It has been a sad start to the New Year for the F.E. Warren AFB community. One of its own, TSgt. Matthew Schwartz, was killed in Afghanistan on January 5. He leaves behind a wife and three young daughters.
The news was brought even closer to home when we learned that his oldest daughter, Aliza, is a member of the Cheyenne All-City Children’s Chorus, along with our daughter Laurel. Although we do not know this family personally, our hearts and prayers go out to them.
What can you possibly say to a ten-year-old girl who has just lost her father?
That is the question that kept running through my mind as I checked the choir members in before yesterday’s rehearsal. I didn’t know how I might react if I were to look up from the attendance sheet to see Aliza’s sweet face. I was worried I might burst into tears.
Should I hug her? Say I’m so sorry for her loss? Or just try to carry on without comment and allow her some sense of “normalcy”–whatever that might be for a young girl who has just said a final goodbye to her dad?
Aliza stayed home from choir yesterday, understandably, since the base memorial service was only Tuesday, the day before. So I didn’t have to figure out what my response should be. But I have a pretty good idea of what Jesus would do…
John 11 records the story of Lazarus’ death and resurrection. Jesus, this man and his two sisters, Mary and Martha, were friends. Lazarus became ill and died. When Jesus arrived at their home a few days after the funeral, he encountered the sisters, whose emotions were still raw with grief.
Joanna Weaver, in Having a Mary Heart in a Martha World, describes what happened next this way:
Even though Jesus knew Lazarus was about to be raised from the dead, he understood Mary and Martha’s pain. He did more than understand it. He felt it too. John 11:35 tells us, ‘Jesus wept.’ The word for wept denotes a deep sorrow with great emotion.”
Jesus wept. It’s the shortest verse in the Bible, but perhaps the most poignant.

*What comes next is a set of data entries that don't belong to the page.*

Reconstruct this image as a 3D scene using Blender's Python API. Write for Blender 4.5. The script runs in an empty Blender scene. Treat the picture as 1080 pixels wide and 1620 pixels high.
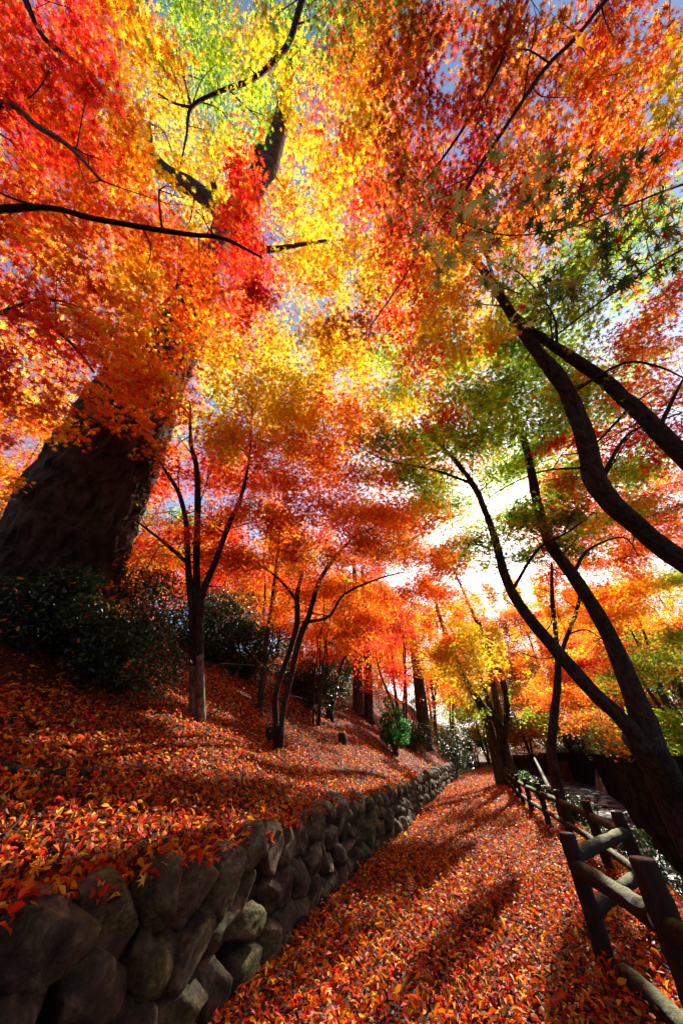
import bpy, math, random
import numpy as np
from mathutils import Vector, noise as mnoise

# ------------------------------------------------------------------ camera, light, exposure
SC = bpy.context.scene
H = 1.2                                   # tripod height
F = 495.0                                 # focal length in pixels of the 1080 x 1620 picture (an 11 mm lens)
PITCH = math.atan(380 / 495); YAW = math.radians(19.4)
cam_d = bpy.data.cameras.new('camera'); cam = bpy.data.objects.new('camera', cam_d)
SC.collection.objects.link(cam); SC.camera = cam
cam_d.sensor_fit = 'VERTICAL'; cam_d.sensor_height = 36; cam_d.lens = 36 * F / 1620
cam_d.clip_start = 0.02; cam_d.clip_end = 1500
cam.location = (0, 0, H); cam.rotation_euler = (math.pi / 2 + PITCH, 0, YAW)

SUN_EL, SUN_AZ = math.radians(34), math.radians(12.4)      # azimuth from +Y towards +X
SUN = Vector((math.sin(SUN_AZ) * math.cos(SUN_EL), math.cos(SUN_AZ) * math.cos(SUN_EL), math.sin(SUN_EL)))
W = bpy.data.worlds.new('World'); SC.world = W; W.use_nodes = True
nt = W.node_tree; sky = nt.nodes.new('ShaderNodeTexSky'); sky.sky_type = 'NISHITA'; sky.sun_disc = False
sky.sun_elevation = SUN_EL; sky.sun_rotation = SUN_AZ
sky.air_density = 0.75; sky.dust_density = 1.3; sky.ozone_density = 1.0
nt.links.new(sky.outputs[0], nt.nodes['Background'].inputs[0]); nt.nodes['Background'].inputs[1].default_value = 0.085
ld = bpy.data.lights.new('sun', 'SUN'); ld.energy = 5.0; ld.angle = math.radians(0.5); ld.color = (1.0, 0.93, 0.80)
sun = bpy.data.objects.new('sun', ld); SC.collection.objects.link(sun)
sun.rotation_euler = (-SUN).to_track_quat('-Z', 'Y').to_euler()
SC.view_settings.view_transform = 'Standard'; SC.view_settings.look = 'None'
SC.view_settings.exposure = 1.85; SC.view_settings.gamma = 1
SC.render.engine = 'CYCLES'
SC.cycles.max_bounces = 7; SC.cycles.diffuse_bounces = 4; SC.cycles.transmission_bounces = 5; SC.cycles.glossy_bounces = 2
SC.cycles.transparent_max_bounces = 4; SC.cycles.use_denoising = True
SC.cycles.sample_clamp_indirect = 6

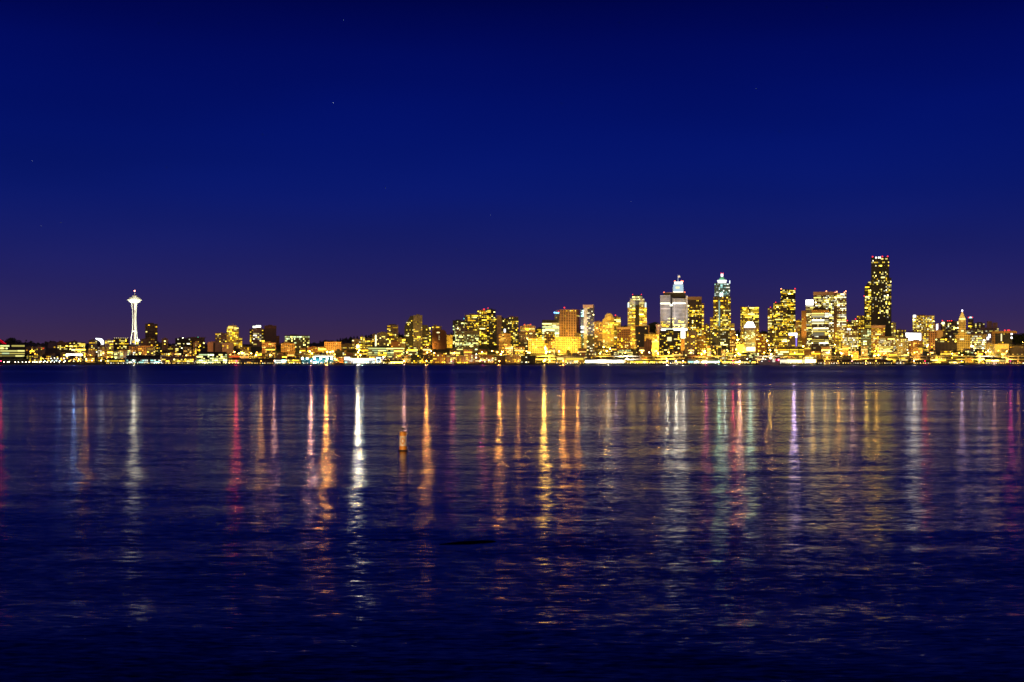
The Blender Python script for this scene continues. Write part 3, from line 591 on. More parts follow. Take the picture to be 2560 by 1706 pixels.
b = Bld('tower', "stout tower under a black wedge roof| and orange-brown parapet", 'tower', 2050, 3500)
f = b.wall(2029,2072,782,None,'stripe','B',room=False,cap=False); b.windows(f,.8,'w',3.2,4.1,run=.7,rows=lambda t:(1.3 if t<.13 else .25 if t<.17 else 1.4 if t<.24 else .3 if t<.27 else 1.3 if t<.31 else .12 if t<.36 else 1.2 if t<.58 else .12 if t<.66 else 1.3 if t<.78 else .15))
b.wall(2028.5,2072.5,775.5,782,'plain','O',dd=-.5,room=False,name='parapet',cap=False); MB().frustum(b.u(2029),b.u(2072),.5,28,b.z(775.4),b.u(2036),b.u(2062),6,22,b.z(769.5)).build('wedge_roof', MAT['roof'], b.root, (.03,.025,.03,1)); b.done(770)
S(2088,2107,832,3450,'apt','Y',.75,'y',"golden stub block| at the foot of the massive double-fronted tower")
for a in ((2113,2130,805,3820,'T',.6,"tan tower with a red lamp| first behind the domed brown block",(2118,802)),(2128.5,2145,801,3850,'P',.4,"pink ribbed tower| between two tan towers",(2139,798)),(2142,2161,790,3880,'T',.6,"slender tan tower| next to the black skyscraper",None)):
    S(a[0],a[1],a[2],a[3],'apt',a[4],a[5],'y',a[6],beacons=((*a[7],2,1.2),) if a[7] else (),room=False)
b = S(2110,2146,828,3400,'stripe','B',.75,'w',"domed brown block| with tall white window bays",run=.1,fh=5); MB().ball((b.u(2123),12,b.z(828)-1),9.5,14,8,(1,1,.8)).build('dome', MAT['plain'], b.root, (.06,.05,.05,1)); b.panel(2118,2126,822,825,(1,1,.95,.5),'lit_band')
S(2152,2178,823,3380,'apt','N',.6,'g',"blue-black apartment tower| before the black skyscraper's curved wing")
b = Bld('skyscraper', "black skyscraper, tallest of all| with a curved wing and red roof lamps", 'skyscraper', 2195, 3700)
f = b.wall(2177.5,2223,646,None,'glass',(.011,.011,.015),room=False,depth=30); b.windows(f,.25,'yw',3.2,4.2,run=.2,ww=.55,hh=.6,bright=.8,rows=lambda t:(1.6 if .03<t<.06 else .35 if t<.07 else 1.1 if t<.1 else .03 if t<.15 else 1.05 if t<.5 else .9 if t<.62 else .25))
f = b.wall(2214,2228.5,695,None,'glass',(.011,.011,.015),dd=-5,room=False,name='side_bay',cap=False); b.windows(f,.3,'yw',3.2,4.2,run=.2,ww=.6,hh=.75,rows=lambda t: 1.1 if t<.6 else .25)
o = [(2160.5,915),(2178,915),(2178,700),(2172,704),(2166,711),(2162.5,717),(2160.5,721)]
f = b.wall(2162,2178,706,None,'glass',(.011,.011,.015),dd=-3,outline=o,name='curved_wing'); b.windows([(f[0][0],0.0,f[0][2],0,b.z(716))],.7,'y',3.4,4,run=.6)
b.windows([(Vector((b.u(2170,-3),-3,0)),0.0,b.u(2178)-b.u(2170),b.z(716),b.z(704))],.7,'y',3.4,4)
MB().box(b.u(2178),b.u(2222.5),1.5,28,b.z(646)+1.3,b.z(643)).build('roof_parapet', MAT['roof'], b.root, (.02,.02,.025,1))
for x in (2190,2196.5,2200.5): b.panel(x-1.3,x+1.3,642.5,646.5,(1,1,.85,.3),'roof_lamp')
for x in (2181.5,2206,2219): b.beacon(x,642,dd=3,r=1.5)
b.beacon(2160.5,740,dd=-4,r=1.1,mast=False); b.done(644)
b = S(2177.5,2213,820,3500,'apt','O',.6,'y',"orange-brown apartment block| with a blank beige penthouse under the black skyscraper",rows=lambda t:1,room=False,cap=False); b.wall(2177,2213.5,814.5,820,'plain','P',dd=-.6,room=False,name='penthouse')
S(2196,2241,842,3340,'office','B',.6,'w',"wide dark-roofed office| dotted with big white windows right of the orange-brown block",roof='K')
S(2227,2240,808,3800,'apt','W',.5,'y',"pale thin block| peeking out beside the black skyscraper's base"); S(2239,2265,825.5,3600,'stripe','T',.5,'y',"tan pilaster block| left of the sign-fronted white building")
S(2242,2271,848,3300,'apt','G',.55,'w',"grey apartment block| with white dots before the tan pilaster block")
b = S(2281.5,2336,790,3800,'office','T',.55,'yw',"square office with crowded white windows| and one white cube lamp at its corner",roof='O',run=.15,ww=.55,rows=lambda t:1.3 if t<.4 else .7 if t<.7 else 1.6); b.panel(2283,2289.5,788,793,(1,1,1,.4),'cube_lamp',dd=-1,th=2)
b = Bld('building', "boxy building| whose whole front blazes white", 'building', 2284, 3520); b.wall(2263,2306,833,None,'plain','G')
MB().slab([(b.u(x),b.z(y)) for x,y in [(2272,851.5),(2280,851),(2286,849),(2296,849),(2302,852),(2302,834),(2264,833),(2266,843),(2272,844)]], -.9,-.3).build('lit_front', MAT['lit'], b.root, (1,.98,.95,.6)); b.done(834)
for x,y in ((2325.5,811.5),(2341,811)):
    b = Bld('building', ("thin slab with a dazzling vertical light| beside the crowded white office" if x<2330 else "second thin slab with a dazzling vertical light| above the orange striped slab"), 'building', x+1.5, 3850); b.wall(x-5,x+8,y-1,None,'apt','P',room=False); b.panel(x,x+3.6,y,830,(1,.95,1,.5),'light_strip'); b.done(y)
S(2269.5,2307,852.5,3300,'grid','O',.25,'o',"stone block with an orange side| beneath the blazing white front",split=.2,t=.8)
b = S(2321.5,2343,829.5,3500,'grid','O',.12,'y',"orange floodlit slab| with small square windows",room=False); S(2336,2357,827,3750,'plain','P',.15,'y',"pale stepped block| between orange slab and golden cylinder")
b = Bld('tower', "golden cylinder tower| with a bright lit top", 'tower', 2358, 3850)
MB().lathe([(6.3*1.21,0),(6.3*1.21,b.z(806)),(5*1.21,b.z(804))], 14, 0, 8).build('wall', MAT['office'], b.root, b.col('Y')); b.panel(2354.5,2361,806,811,(1,.95,.5,.4),'lit_top',dd=-1); b.windows([(Vector((b.u(2355),-.4,0)),0.0,8,0,b.z(812))],.7,'y',3.4,4); b.beacon(2356,802,r=1.2); b.done(805)
b = S(2364,2397,804,3900,'apt','G',.3,'w',"grey apartment range| with a row of red lamps on its roof")
for x in (2369,2373.5,2379): b.beacon(x,802.5,r=1.2,mast=False)
S(2337.5,2392,846.5,3350,'stripe','B',.35,'y',"wide hall with tall columns| and a lit row under a black roof",roof='K',cw=5,fh=5,rows=lambda t: 2.2 if t<.25 else .4)
b = Bld('skyscraper', "old stone tower with a pyramid roof| and a violet-white lamp at its tip", 'skyscraper', 2405.5, 3600)
b.wall(2389,2427,838.5,None,'grid','T',room=False,name='base_block'); f = b.wall(2396.5,2414.5,800.5,838,'grid','T',dd=2,room=False,name='shaft'); b.windows(f,.08,'y',4,4); b.panel(2403,2409,826,829,(1,.9,.4,.2),'lit_window',dd=1.4)
cu = b.u(2405.5,10); k = b.D/F; MB().lathe([(10.5*k*1.2,b.z(800,10)),(4.6*k,b.z(786,10)),(.9*k,b.z(779,10))], 4, cu, 14, math.pi/4).build('pyramid_roof', MAT['plain'], b.root, (.6,.5,.3,1))
b.panel(2399,2413,795.5,799.5,(1,.85,.2,.2),'lit_loggia',dd=1); b.beacon(2405.5,777,dd=14,r=1.9,c=(.85,.8,1,.9),name='tip_lamp',mast=False); b.panel(2400,2410,847,850,(1,.95,.5,.2),'lit_window'); b.done(778)
b = Bld('tower', "dark tower with a small lit dome| ringed by red lamps", 'tower', 2426.5, 4000); f = b.wall(2420,2434,798,None,'apt','V',room=False); b.windows(f,.3,'y',4,4)
MB().ball((b.u(2426),8,b.z(796)),5,12,6,(1,1,.9)).build('dome', MAT['lamp'], b.root, (.35,.8,.9,.06)); MB().tube([(b.u(2425),8,b.z(792)),(b.u(2425),8,b.z(787))], .5, 5).build('spire', MAT['metal'], b.root, (.3,.4,.4,1))
for x in (2421.5,2431): b.beacon(x,794,r=1.2,mast=False)
b.panel(2424,2429,792.5,795,(.8,1,1,.2),'lit_ring',dd=-1); b.done(790)
S(2432,2462,809,3980,'apt','G',.25,'w',"grey hospital range| descending from the dark domed tower"); S(2412,2458,823,3850,'apt','V',.45,'w',"purple-grey flats| behind the bright-windowed office")
b = S(2426.5,2466,838.5,3520,'stripe','Y',.85,'w',"bright-windowed office| directly right of the old stone tower",run=.3,fh=5,ww=.85)
b = S(2449,2497,820,3950,'ribbon','P',.35,'w',"long hospital block on the hilltop| carrying pale slabs on its roof",room=False); b.wall(2467,2480,804.5,820,'plain','P',dd=8,room=False,name='roof_slab'); b.wall(2481,2494,808,820,'plain','P',dd=6,room=False,name='roof_slab')
b = S(2480,2530,833.5,3700,'stripe','K',.06,'y',"broad dark office| beneath an orange overhanging top storey",room=False,cap=False); b.wall(2479,2542,829,833.5,'plain','O',dd=-1.5,room=False,name='top_storey'); b.wall(2480,2488,834,None,'grid','O',dd=-.5,room=False,name='orange_wing',cap=False)
b.panel(2502,2505,835,853,(1,.8,.4,.15),'light_strip'); b.panel(2527,2531,834,837.5,(1,.97,.95,.4),'white_lamp'); b.panel(2527,2531,843,847,(1,.97,.95,.4),'white_lamp')
for x in (2512,2520,2523): b.beacon(x,826.5,r=1.5,mast=False)
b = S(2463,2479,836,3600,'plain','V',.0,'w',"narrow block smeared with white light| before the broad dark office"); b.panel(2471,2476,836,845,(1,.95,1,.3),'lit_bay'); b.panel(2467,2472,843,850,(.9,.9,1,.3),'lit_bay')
S(2464,2488,862,3350,'stripe','Y',.2,'y',"ochre wharf block| beside the saturated yellow hall"); S(2487,2522,861.5,3300,'plain','Y',.1,'y',"saturated yellow hall| on the far right of the waterfront")
b = Bld('house', "gabled brick house| with a pale roof edge near the elevated road", 'house', 2291, 3120); b.wall(2281,2301,884,None,'plain','O',outline=[(2281,905),(2301,905),(2301,877),(2291,868.5),(2281,877)],depth=16)
for sg in (-1,1): MB().tube([(b.u(2291)+sg*b.u(2301.5),-.6,b.z(877)),(b.u(2291),-.6,b.z(868.2))], .45, 4).build('roof_edge', MAT['plain'], b.root, (.5,.4,.4,1))
b.windows([(Vector((b.u(2283),0,0)),0.0,b.u(2299)-b.u(2283),0,b.z(878))],.6,'y',3.5,4.5); b.done(869)
S(2524,2575,866,3300,'plain','B',.12,'o',"low brown sheds| at the wooded far right end")
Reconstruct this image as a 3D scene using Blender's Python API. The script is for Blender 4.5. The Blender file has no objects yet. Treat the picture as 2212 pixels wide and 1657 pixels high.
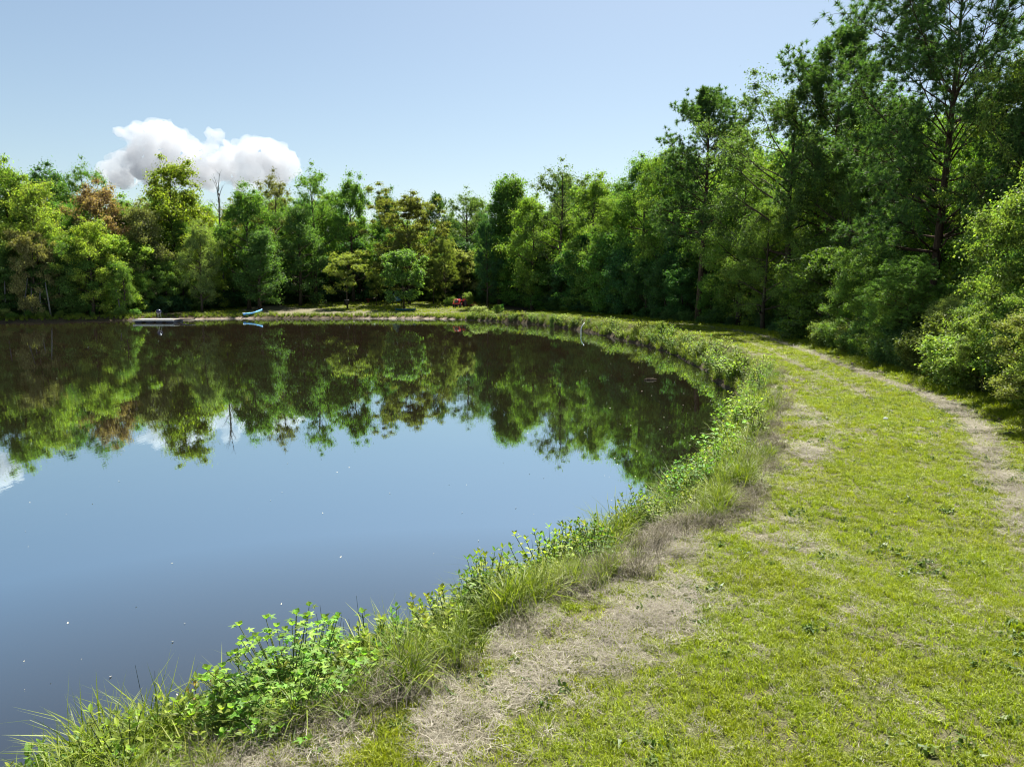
import bpy, math, random
import numpy as np
from mathutils import Vector, Matrix, Euler

scene = bpy.context.scene
C = scene.collection
R = math.radians
random.seed(7)
PI = math.pi

# ------------------------------------------------------------------ camera
CAM_H = 4.0
PITCH = R(7.6)
FPX = 1537.0                     # focal length in units of a 2212 px wide frame
cam_d = bpy.data.cameras.new('camera')
cam_d.sensor_width = 36.0
cam_d.lens = 36.0 * FPX / 2212.0
cam_d.clip_start = 0.1
cam_d.clip_end = 8000
cam = bpy.data.objects.new('camera', cam_d)
C.objects.link(cam)
cam.location = (0, 0, CAM_H)
cam.rotation_euler = (PI / 2 - PITCH, 0, 0)
scene.camera = cam

# ------------------------------------------------------------------ sky and sun
SUN_AZ, SUN_EL = R(20), R(60)    # azimuth clockwise from +Y
world = bpy.data.worlds.new('World')
scene.world = world
world.use_nodes = True
wn = world.node_tree
wn.nodes.clear()
sky = wn.nodes.new('ShaderNodeTexSky')
sky.sky_type = 'NISHITA'
sky.sun_disc = False
sky.sun_elevation = SUN_EL
sky.sun_rotation = SUN_AZ
sky.altitude = 100
sky.air_density = 1.0
sky.dust_density = 1.2
sky.ozone_density = 1.5
bg = wn.nodes.new('ShaderNodeBackground')
bg.inputs['Strength'].default_value = 0.056
wo = wn.nodes.new('ShaderNodeOutputWorld')
tint = wn.nodes.new('ShaderNodeMix'); tint.data_type = 'RGBA'; tint.blend_type = 'MULTIPLY'
tint.inputs[0].default_value = 1.0; tint.inputs[7].default_value = (.97, .95, .86, 1)      # a hazy summer sky, a little less saturated
wn.links.new(sky.outputs[0], tint.inputs[6])
wn.links.new(tint.outputs[2], bg.inputs[0])
wn.links.new(bg.outputs[0], wo.inputs[0])

sun_d = bpy.data.lights.new('sun', 'SUN')
sun_d.energy = 5.0
sun_d.angle = R(0.5)
sun_d.color = (1.0, 0.96, 0.88)
sun = bpy.data.objects.new('sun', sun_d)
C.objects.link(sun)
sdir = Vector((math.sin(SUN_AZ) * math.cos(SUN_EL), math.cos(SUN_AZ) * math.cos(SUN_EL), math.sin(SUN_EL)))
sun.rotation_euler = sdir.to_track_quat('Z', 'Y').to_euler()

scene.view_settings.view_transform = 'Standard'
scene.view_settings.look = 'None'
scene.view_settings.exposure = 1.5
scene.view_settings.gamma = 1.0
scene.view_settings.use_curve_mapping = False
scene.cycles.max_bounces = 8
scene.cycles.diffuse_bounces = 3
scene.cycles.glossy_bounces = 3
scene.cycles.transmission_bounces = 5
scene.cycles.volume_bounces = 6
scene.cycles.volume_step_rate = 2.0
scene.cycles.use_denoising = True
scene.cycles.denoiser = 'OPENIMAGEDENOISE'
scene.cycles.denoising_prefilter = 'ACCURATE'
scene.cycles.sample_clamp_indirect = 6.0
scene.cycles.pixel_filter_type = 'BLACKMAN_HARRIS'
scene.cycles.filter_width = 1.1

# ------------------------------------------------------------------ picture -> place
SP, CP = math.sin(PITCH), math.cos(PITCH)
def ray(px, py):
    a = (px - 1106) / FPX
    k = (828.5 - py) / FPX
    return a, CP + k * SP, k * CP - SP
def on_z(px, py, z=0.0):
    a, dy, dz = ray(px, py)
    t = (z - CAM_H) / dz
    return a * t, dy * t
def on_y(px, py, Y):
    a, dy, dz = ray(px, py)
    return a * Y / dy, CAM_H + Y * dz / dy
def to_px(x, y, z):
    d = y * CP - (z - CAM_H) * SP
    u = y * SP + (z - CAM_H) * CP
    return 1106 + FPX * x / d, 828.5 - FPX * u / d

# ------------------------------------------------------------------ object helpers
def tag(o, label=None, cat=None, group=None, kind=None):
    if label: o['label'] = label
    if cat: o['category'] = cat
    if group: o['group'] = group
    if kind: o['kind'] = kind
    return o
def empty(name, loc=(0, 0, 0), rz=0.0, s=1.0):
    o = bpy.data.objects.new(name, None)
    C.objects.link(o)
    o.location = loc
    o.rotation_euler = (0, 0, rz)
    o.scale = (s, s, s) if not isinstance(s, tuple) else s
    o.empty_display_size = 0.2
    return o
def link(name, me, parent=None, coll=None):
    o = bpy.data.objects.new(name, me)
    (coll or C).objects.link(o)
    if parent: o.parent = parent
    return o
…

It reveals something almost unbelievably tender about the heart of God. He sees our tears, and adds His own. He feels our hurt, right in the center of His own gut. He enters fully into our grief.
Weaver goes on to say:
Because Jesus loved this family from Bethany, he wept, and he weeps with us as well. Though Jesus knows our triumphant outcomes, though he sees the joyful ending just around the bend, he still gets down in the middle of our sorrow and holds us close, mingling his tears with our own.”
How I love this about Him. He doesn’t distance Himself awkwardly from our heartache, unsure of how to respond. He is, after all, “a man of sorrows, acquainted with deepest grief.” (Isaiah 53:3a, NLT) He can go there with us.
While I don’t always know the right thing to say or do when faced with someone else’s pain, I know the One who does. And so I pray for a little girl named Aliza and her two sisters. I pray they will climb into the Daddy-lap of Jesus, feel His strong arms hugging them to His chest, and grip the nail-scarred hand holding tightly to theirs. I am so, so sorry that their innocent young lives have been shattered by such a terrible loss.
I pray they will know that they do not cry alone.
Your words are good reminders of our Lord’s vast love and care for ALL of us, Shelley. You write so poignantly! My prayers will include your community and this family tonight!
Thank you sweet Pattie, for taking the time to read this, comment and pray. It means a lot!
Thankyou so much for sharing this. It really touched me and I truly will never forget these words. I have also struggled with how to act, or what to say to be a comfort to someone who’s lost a person close to them. Our family will keep little Aliza and her family in our prayers tonight.